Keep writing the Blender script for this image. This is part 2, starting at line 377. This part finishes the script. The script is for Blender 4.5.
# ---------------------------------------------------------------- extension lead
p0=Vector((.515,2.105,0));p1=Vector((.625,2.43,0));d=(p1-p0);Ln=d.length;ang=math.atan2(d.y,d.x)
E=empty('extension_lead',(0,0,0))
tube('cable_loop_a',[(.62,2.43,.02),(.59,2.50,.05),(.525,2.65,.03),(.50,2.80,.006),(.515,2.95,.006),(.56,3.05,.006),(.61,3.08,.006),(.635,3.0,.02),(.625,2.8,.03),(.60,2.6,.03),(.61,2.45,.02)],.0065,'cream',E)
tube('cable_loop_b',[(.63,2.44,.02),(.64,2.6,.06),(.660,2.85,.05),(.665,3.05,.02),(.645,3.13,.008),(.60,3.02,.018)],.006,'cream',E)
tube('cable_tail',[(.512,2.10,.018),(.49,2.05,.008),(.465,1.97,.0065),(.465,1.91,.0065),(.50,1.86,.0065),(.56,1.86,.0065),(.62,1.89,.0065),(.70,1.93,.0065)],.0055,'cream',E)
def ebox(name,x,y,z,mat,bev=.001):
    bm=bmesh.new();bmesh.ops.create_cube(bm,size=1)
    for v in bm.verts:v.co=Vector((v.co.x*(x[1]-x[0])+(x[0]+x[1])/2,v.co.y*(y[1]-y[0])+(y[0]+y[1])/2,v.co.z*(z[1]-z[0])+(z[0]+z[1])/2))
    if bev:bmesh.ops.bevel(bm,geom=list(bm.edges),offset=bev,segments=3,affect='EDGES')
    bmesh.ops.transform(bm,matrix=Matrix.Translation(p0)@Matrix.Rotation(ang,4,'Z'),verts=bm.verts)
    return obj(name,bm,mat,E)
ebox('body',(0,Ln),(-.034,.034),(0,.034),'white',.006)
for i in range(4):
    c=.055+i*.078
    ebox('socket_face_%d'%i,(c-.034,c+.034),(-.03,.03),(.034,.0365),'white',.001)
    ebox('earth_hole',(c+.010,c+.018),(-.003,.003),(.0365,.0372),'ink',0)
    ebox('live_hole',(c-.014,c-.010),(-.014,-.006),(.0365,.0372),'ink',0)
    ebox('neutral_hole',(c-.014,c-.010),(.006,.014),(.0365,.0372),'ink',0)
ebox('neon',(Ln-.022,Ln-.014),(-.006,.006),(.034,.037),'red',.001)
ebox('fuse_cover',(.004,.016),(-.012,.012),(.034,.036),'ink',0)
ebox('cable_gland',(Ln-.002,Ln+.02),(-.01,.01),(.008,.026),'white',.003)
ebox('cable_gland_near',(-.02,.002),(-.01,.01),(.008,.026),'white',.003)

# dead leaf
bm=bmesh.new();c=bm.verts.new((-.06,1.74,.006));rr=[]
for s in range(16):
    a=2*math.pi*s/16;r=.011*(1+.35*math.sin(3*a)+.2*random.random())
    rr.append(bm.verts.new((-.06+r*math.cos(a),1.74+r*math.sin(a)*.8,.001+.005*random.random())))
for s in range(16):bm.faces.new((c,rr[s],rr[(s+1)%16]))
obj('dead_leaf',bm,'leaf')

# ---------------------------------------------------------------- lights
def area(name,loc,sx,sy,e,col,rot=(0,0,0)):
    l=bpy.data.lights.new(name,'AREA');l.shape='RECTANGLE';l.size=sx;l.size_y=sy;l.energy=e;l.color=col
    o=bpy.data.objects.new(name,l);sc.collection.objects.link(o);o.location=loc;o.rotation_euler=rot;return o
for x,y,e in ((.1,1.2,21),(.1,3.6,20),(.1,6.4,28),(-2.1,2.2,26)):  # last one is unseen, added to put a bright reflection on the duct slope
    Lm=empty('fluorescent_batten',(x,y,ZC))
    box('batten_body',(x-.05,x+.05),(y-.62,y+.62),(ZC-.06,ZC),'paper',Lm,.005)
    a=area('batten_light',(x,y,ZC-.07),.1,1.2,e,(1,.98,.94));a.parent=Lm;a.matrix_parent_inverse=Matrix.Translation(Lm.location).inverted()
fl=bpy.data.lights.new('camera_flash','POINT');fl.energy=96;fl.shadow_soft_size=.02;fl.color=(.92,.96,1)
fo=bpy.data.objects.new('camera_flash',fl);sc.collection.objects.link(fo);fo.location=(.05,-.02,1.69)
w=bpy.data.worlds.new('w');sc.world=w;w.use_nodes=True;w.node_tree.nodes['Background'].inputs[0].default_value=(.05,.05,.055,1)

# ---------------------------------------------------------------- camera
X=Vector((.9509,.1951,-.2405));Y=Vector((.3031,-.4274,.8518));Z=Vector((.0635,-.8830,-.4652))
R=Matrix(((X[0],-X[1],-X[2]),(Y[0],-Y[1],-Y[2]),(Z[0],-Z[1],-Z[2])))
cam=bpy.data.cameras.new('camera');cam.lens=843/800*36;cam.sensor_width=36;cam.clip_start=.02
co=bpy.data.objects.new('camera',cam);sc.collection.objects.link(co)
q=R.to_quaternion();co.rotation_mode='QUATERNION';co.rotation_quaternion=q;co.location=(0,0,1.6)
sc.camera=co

What you need to do – Your task is to repeat the data exactly; please include every line.

Expected answer –
Keep writing the Blender script for this image. This is part 2, starting at line 377. This part finishes the script. The script is for Blender 4.5.
# ---------------------------------------------------------------- extension lead
p0=Vector((.515,2.105,0));p1=Vector((.625,2.43,0));d=(p1-p0);Ln=d.length;ang=math.atan2(d.y,d.x)
E=empty('extension_lead',(0,0,0))
tube('cable_loop_a',[(.62,2.43,.02),(.59,2.50,.05),(.525,2.65,.03),(.50,2.80,.006),(.515,2.95,.006),(.56,3.05,.006),(.61,3.08,.006),(.635,3.0,.02),(.625,2.8,.03),(.60,2.6,.03),(.61,2.45,.02)],.0065,'cream',E)
tube('cable_loop_b',[(.63,2.44,.02),(.64,2.6,.06),(.660,2.85,.05),(.665,3.05,.02),(.645,3.13,.008),(.60,3.02,.018)],.006,'cream',E)
tube('cable_tail',[(.512,2.10,.018),(.49,2.05,.008),(.465,1.97,.0065),(.465,1.91,.0065),(.50,1.86,.0065),(.56,1.86,.0065),(.62,1.89,.0065),(.70,1.93,.0065)],.0055,'cream',E)
def ebox(name,x,y,z,mat,bev=.001):
    bm=bmesh.new();bmesh.ops.create_cube(bm,size=1)
    for v in bm.verts:v.co=Vector((v.co.x*(x[1]-x[0])+(x[0]+x[1])/2,v.co.y*(y[1]-y[0])+(y[0]+y[1])/2,v.co.z*(z[1]-z[0])+(z[0]+z[1])/2))
    if bev:bmesh.ops.bevel(bm,geom=list(bm.edges),offset=bev,segments=3,affect='EDGES')
    bmesh.ops.transform(bm,matrix=Matrix.Translation(p0)@Matrix.Rotation(ang,4,'Z'),verts=bm.verts)
    return obj(name,bm,mat,E)
ebox('body',(0,Ln),(-.034,.034),(0,.034),'white',.006)
for i in range(4):
    c=.055+i*.078
    ebox('socket_face_%d'%i,(c-.034,c+.034),(-.03,.03),(.034,.0365),'white',.001)
    ebox('earth_hole',(c+.010,c+.018),(-.003,.003),(.0365,.0372),'ink',0)
    ebox('live_hole',(c-.014,c-.010),(-.014,-.006),(.0365,.0372),'ink',0)
    ebox('neutral_hole',(c-.014,c-.010),(.006,.014),(.0365,.0372),'ink',0)
ebox('neon',(Ln-.022,Ln-.014),(-.006,.006),(.034,.037),'red',.001)
ebox('fuse_cover',(.004,.016),(-.012,.012),(.034,.036),'ink',0)
ebox('cable_gland',(Ln-.002,Ln+.02),(-.01,.01),(.008,.026),'white',.003)
ebox('cable_gland_near',(-.02,.002),(-.01,.01),(.008,.026),'white',.003)

# dead leaf
bm=bmesh.new();c=bm.verts.new((-.06,1.74,.006));rr=[]
for s in range(16):
    a=2*math.pi*s/16;r=.011*(1+.35*math.sin(3*a)+.2*random.random())
    rr.append(bm.verts.new((-.06+r*math.cos(a),1.74+r*math.sin(a)*.8,.001+.005*random.random())))
for s in range(16):bm.faces.new((c,rr[s],rr[(s+1)%16]))
obj('dead_leaf',bm,'leaf')

# ---------------------------------------------------------------- lights
def area(name,loc,sx,sy,e,col,rot=(0,0,0)):
    l=bpy.data.lights.new(name,'AREA');l.shape='RECTANGLE';l.size=sx;l.size_y=sy;l.energy=e;l.color=col
    o=bpy.data.objects.new(name,l);sc.collection.objects.link(o);o.location=loc;o.rotation_euler=rot;return o
for x,y,e in ((.1,1.2,21),(.1,3.6,20),(.1,6.4,28),(-2.1,2.2,26)):  # last one is unseen, added to put a bright reflection on the duct slope
    Lm=empty('fluorescent_batten',(x,y,ZC))
    box('batten_body',(x-.05,x+.05),(y-.62,y+.62),(ZC-.06,ZC),'paper',Lm,.005)
    a=area('batten_light',(x,y,ZC-.07),.1,1.2,e,(1,.98,.94));a.parent=Lm;a.matrix_parent_inverse=Matrix.Translation(Lm.location).inverted()
fl=bpy.data.lights.new('camera_flash','POINT');fl.energy=96;fl.shadow_soft_size=.02;fl.color=(.92,.96,1)
fo=bpy.data.objects.new('camera_flash',fl);sc.collection.objects.link(fo);fo.location=(.05,-.02,1.69)
w=bpy.data.worlds.new('w');sc.world=w;w.use_nodes=True;w.node_tree.nodes['Background'].inputs[0].default_value=(.05,.05,.055,1)

# ---------------------------------------------------------------- camera
X=Vector((.9509,.1951,-.2405));Y=Vector((.3031,-.4274,.8518));Z=Vector((.0635,-.8830,-.4652))
R=Matrix(((X[0],-X[1],-X[2]),(Y[0],-Y[1],-Y[2]),(Z[0],-Z[1],-Z[2])))
cam=bpy.data.cameras.new('camera');cam.lens=843/800*36;cam.sensor_width=36;cam.clip_start=.02
co=bpy.data.objects.new('camera',cam);sc.collection.objects.link(co)
q=R.to_quaternion();co.rotation_mode='QUATERNION';co.rotation_quaternion=q;co.location=(0,0,1.6)
sc.camera=co